I frequently was frustrated because the system tended to treat me as too poor to be poor, no EITC due to age, I was awarded $12/mo (not missing a 0) in food stamps due to my low income, was told I shouldn't bother applying for disability as it wouldn't be believable that I survived on so little, was rejected from financial aid for an ambulance my employer called for me then refused to pay for leaving me with a 300 credit score (I did not have the level of information access to know I could fight after they denied my worker's comp), and other such issues.

A few years ago, however, I met my wife, we both left abusive relationships to be with each other and finally this girl got a break. My wife is also in her late 20s, but she is a software designer and freelancer and makes like 140k. To say that it is culture shock would not even begin to describe the experience. To go from homeless girl supplementing the hussle with sex work to upper middle class housewife has shown me parts of the world I never had imagined and it is always obvious how much I stick out like a sore thumb. Most notably, many of the people who I had previously thought of as wealthy still struggle to get by. I was shocked to learn that people who make 50k, 60k, 70k, 80k still struggle with debt, live paycheck to paycheck, and don't have the credit to buy a house.

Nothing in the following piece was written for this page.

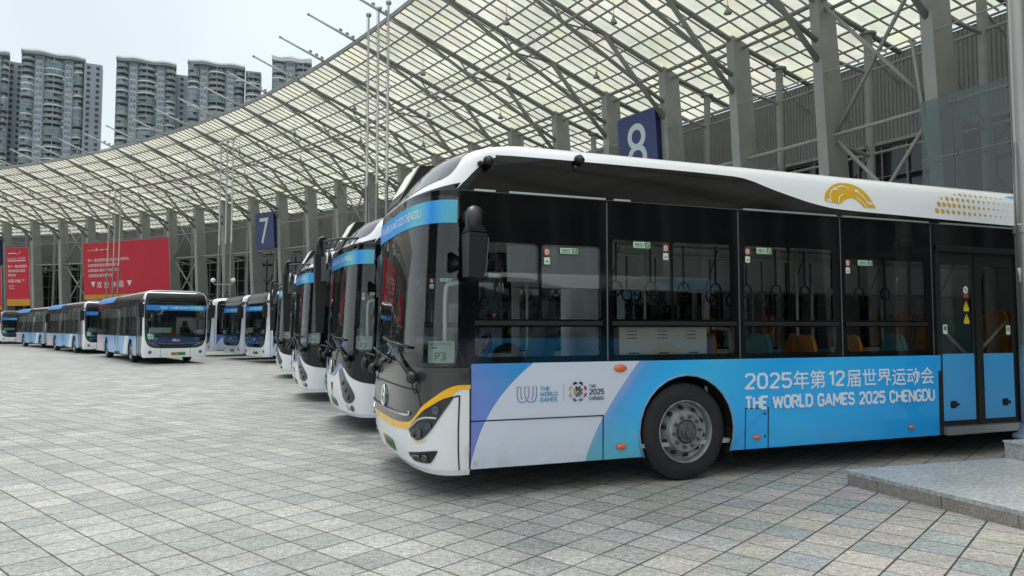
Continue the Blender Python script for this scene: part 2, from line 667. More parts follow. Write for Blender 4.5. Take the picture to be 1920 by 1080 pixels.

So far I have learned that there is somewhat a scale, with the bottom seeming to be people who are so poor it takes a literal miracle to have any form of upward mobility, like I was. People in this category seem largely to have been given up on by society and have little access to or knowledge of social services.

Then there are the people who hit this sweet spot where they have no hope of moving up because they need the services they are given to live and those are all ripped out from under them if they even look like they are having so much as a blink of success from the outside. They are left in debt paying far higher bills for the same things as everyone above them. Society blames them for their struggles because a few times a generation there is a rags to riches story of someone who starts the right tiny business at the right time and somehow that implies to the wealthy that they all can do it.

Then there are the people who are too wealthy for social services and instead spend every dollar they make over the category below on those same things because God forbid our society believe that people deserve quality of life. They are one tiny accident away from losing everything.

Then there is the margin of people that can pay their bills but they could never have a house or a car?

TLDR, I have only ever seen the system from the very bottom and reletively high up and have absolutely no sense of scale or reality and I want to understand what my fellow people are going through. If anyone feels up for talking about their experiences and what the world is like in the middle, I would be very appreciative. Is ithis emerging sense true that there are different levels of poverty that all suck in different ways and reach up much higher than I thought? Thank you for your time and attention.